◆ **WRITTEN EXERCISE**
Retype the data that follows line by line, exactly, and leave its pictures out.

◆ **SOURCE EXCERPT**
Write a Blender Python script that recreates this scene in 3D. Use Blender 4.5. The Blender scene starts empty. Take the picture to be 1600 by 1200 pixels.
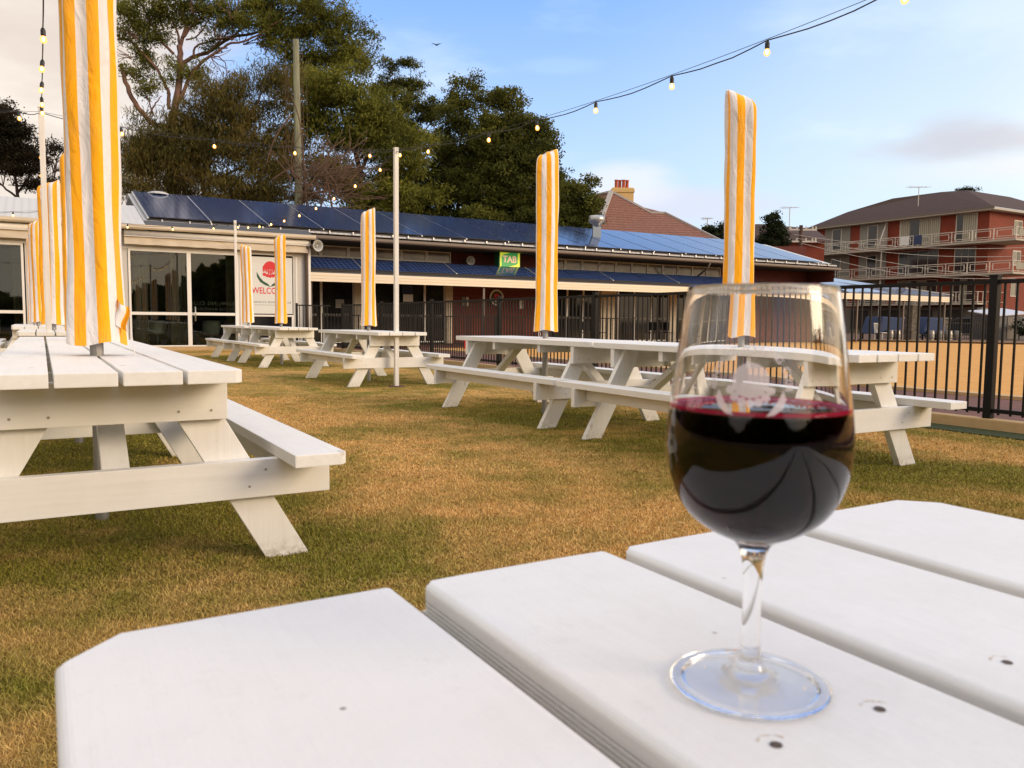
import bpy, bmesh, math, random
import numpy as np
from mathutils import Matrix, Vector

S = bpy.context.scene
# ------------------------------------------------------------------ camera
FPX, PT, RO, HC = 1246.15, math.radians(4.549), math.radians(0.529), 0.9233
cam = bpy.data.cameras.new('camera'); co = bpy.data.objects.new('camera', cam); S.collection.objects.link(co)
e1 = Vector((1, 0, 0)); up = Vector((0, math.sin(PT), math.cos(PT))); fw = Vector((0, math.cos(PT), -math.sin(PT)))
rc = math.cos(RO) * e1 + math.sin(RO) * up
dc = math.sin(RO) * e1 - math.cos(RO) * up
m = Matrix.Identity(4)
for i in range(3):
    m[i][0], m[i][1], m[i][2] = rc[i], -dc[i], -fw[i]
m[2][3] = HC
co.matrix_world = m
cam.sensor_width = 36; cam.lens = FPX / 1600 * 36
cam.clip_start = 0.02; cam.clip_end = 3000
cam.dof.use_dof = True; cam.dof.focus_distance = 7.0; cam.dof.aperture_fstop = 19
S.camera = co
# ------------------------------------------------------------------ light
SUN_EL, SUN_AZ = math.radians(20), math.radians(112)      # azimuth clockwise from +Y (view direction)
w = bpy.data.worlds.new('World'); S.world = w; w.use_nodes = True
nt = w.node_tree; N = nt.nodes; L = nt.links
bg = N['Background']
sky = N.new('ShaderNodeTexSky'); sky.sky_type = 'NISHITA'; sky.sun_disc = False
sky.sun_elevation = SUN_EL; sky.sun_rotation = SUN_AZ; sky.air_density = 1.3; sky.dust_density = 0.6; sky.ozone_density = 2.0
SKY_STRENGTH = 0.13
bg.inputs[1].default_value = SKY_STRENGTH
tc = N.new('ShaderNodeTexCoord')
def wmath(op, a, b=None, c=None, clamp=False):
    n = N.new('ShaderNodeMath'); n.operation = op; n.use_clamp = clamp
    for i, v in enumerate((a, b, c)):
        if v is None: continue
        if isinstance(v, (int, float)): n.inputs[i].default_value = v
        else: L.new(v, n.inputs[i])
    return n.outputs[0]
def wrange(v, a, b, c=0, d=1, smooth=True):
    n = N.new('ShaderNodeMapRange'); n.interpolation_type = 'SMOOTHSTEP' if smooth else 'LINEAR'
    L.new(v, n.inputs[0])
    for i, x in enumerate((a, b, c, d)): n.inputs[i + 1].default_value = x
    return n.outputs[0]
def wmix(f, a, b):
    n = N.new('ShaderNodeMix'); n.data_type = 'RGBA'
    if isinstance(f, float): n.inputs[0].default_value = f
    else: L.new(f, n.inputs[0])
    for i, v in ((6, a), (7, b)):
        if isinstance(v, tuple): n.inputs[i].default_value = (*v, 1)
        else: L.new(v, n.inputs[i])
    return n.outputs[2]
sep = N.new('ShaderNodeSeparateXYZ'); L.new(tc.outputs['Generated'], sep.inputs[0])
sx, sy, sz = sep.outputs
az = wmath('ARCTAN2', sx, sy)                       # 0 = view direction, + to the right
el = wmath('ARCSINE', sz)
noi = N.new('ShaderNodeTexNoise'); noi.inputs['Scale'].default_value = 3.2; noi.inputs['Detail'].default_value = 7; noi.inputs['Roughness'].default_value = .55
mp = N.new('ShaderNodeMapping'); mp.inputs['Scale'].default_value = (1, 1, 3.2); L.new(tc.outputs['Generated'], mp.inputs[0]); L.new(mp.outputs[0], noi.inputs[0])
nf = noi.outputs[0]
K = 1 / SKY_STRENGTH
def cc(r, g, b): return (r * K, g * K, b * K)
# clear evening blue, paler to the horizon and to the right
blue = wmix(wrange(el, 0.0, 0.55), cc(.46, .60, .76), cc(.088, .255, .68))
pale_r = wmath('MULTIPLY', wrange(az, 0.02, .62), wrange(el, .62, .12))
col = wmix(wmath('MULTIPLY', pale_r, .93), blue, cc(.54, .62, .68))
col = wmix(.08, col, sky.outputs[0])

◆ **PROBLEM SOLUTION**
Write a Blender Python script that recreates this scene in 3D. Use Blender 4.5. The Blender scene starts empty. Take the picture to be 1600 by 1200 pixels.
import bpy, bmesh, math, random
import numpy as np
from mathutils import Matrix, Vector

S = bpy.context.scene
# ------------------------------------------------------------------ camera
FPX, PT, RO, HC = 1246.15, math.radians(4.549), math.radians(0.529), 0.9233
cam = bpy.data.cameras.new('camera'); co = bpy.data.objects.new('camera', cam); S.collection.objects.link(co)
e1 = Vector((1, 0, 0)); up = Vector((0, math.sin(PT), math.cos(PT))); fw = Vector((0, math.cos(PT), -math.sin(PT)))
rc = math.cos(RO) * e1 + math.sin(RO) * up
dc = math.sin(RO) * e1 - math.cos(RO) * up
m = Matrix.Identity(4)
for i in range(3):
    m[i][0], m[i][1], m[i][2] = rc[i], -dc[i], -fw[i]
m[2][3] = HC
co.matrix_world = m
cam.sensor_width = 36; cam.lens = FPX / 1600 * 36
cam.clip_start = 0.02; cam.clip_end = 3000
cam.dof.use_dof = True; cam.dof.focus_distance = 7.0; cam.dof.aperture_fstop = 19
S.camera = co
# ------------------------------------------------------------------ light
SUN_EL, SUN_AZ = math.radians(20), math.radians(112)      # azimuth clockwise from +Y (view direction)
w = bpy.data.worlds.new('World'); S.world = w; w.use_nodes = True
nt = w.node_tree; N = nt.nodes; L = nt.links
bg = N['Background']
sky = N.new('ShaderNodeTexSky'); sky.sky_type = 'NISHITA'; sky.sun_disc = False
sky.sun_elevation = SUN_EL; sky.sun_rotation = SUN_AZ; sky.air_density = 1.3; sky.dust_density = 0.6; sky.ozone_density = 2.0
SKY_STRENGTH = 0.13
bg.inputs[1].default_value = SKY_STRENGTH
tc = N.new('ShaderNodeTexCoord')
def wmath(op, a, b=None, c=None, clamp=False):
    n = N.new('ShaderNodeMath'); n.operation = op; n.use_clamp = clamp
    for i, v in enumerate((a, b, c)):
        if v is None: continue
        if isinstance(v, (int, float)): n.inputs[i].default_value = v
        else: L.new(v, n.inputs[i])
    return n.outputs[0]
def wrange(v, a, b, c=0, d=1, smooth=True):
    n = N.new('ShaderNodeMapRange'); n.interpolation_type = 'SMOOTHSTEP' if smooth else 'LINEAR'
    L.new(v, n.inputs[0])
    for i, x in enumerate((a, b, c, d)): n.inputs[i + 1].default_value = x
    return n.outputs[0]
def wmix(f, a, b):
    n = N.new('ShaderNodeMix'); n.data_type = 'RGBA'
    if isinstance(f, float): n.inputs[0].default_value = f
    else: L.new(f, n.inputs[0])
    for i, v in ((6, a), (7, b)):
        if isinstance(v, tuple): n.inputs[i].default_value = (*v, 1)
        else: L.new(v, n.inputs[i])
    return n.outputs[2]
sep = N.new('ShaderNodeSeparateXYZ'); L.new(tc.outputs['Generated'], sep.inputs[0])
sx, sy, sz = sep.outputs
az = wmath('ARCTAN2', sx, sy)                       # 0 = view direction, + to the right
el = wmath('ARCSINE', sz)
noi = N.new('ShaderNodeTexNoise'); noi.inputs['Scale'].default_value = 3.2; noi.inputs['Detail'].default_value = 7; noi.inputs['Roughness'].default_value = .55
mp = N.new('ShaderNodeMapping'); mp.inputs['Scale'].default_value = (1, 1, 3.2); L.new(tc.outputs['Generated'], mp.inputs[0]); L.new(mp.outputs[0], noi.inputs[0])
nf = noi.outputs[0]
K = 1 / SKY_STRENGTH
def cc(r, g, b): return (r * K, g * K, b * K)
# clear evening blue, paler to the horizon and to the right
blue = wmix(wrange(el, 0.0, 0.55), cc(.46, .60, .76), cc(.088, .255, .68))
pale_r = wmath('MULTIPLY', wrange(az, 0.02, .62), wrange(el, .62, .12))
col = wmix(wmath('MULTIPLY', pale_r, .93), blue, cc(.54, .62, .68))
col = wmix(.08, col, sky.outputs[0])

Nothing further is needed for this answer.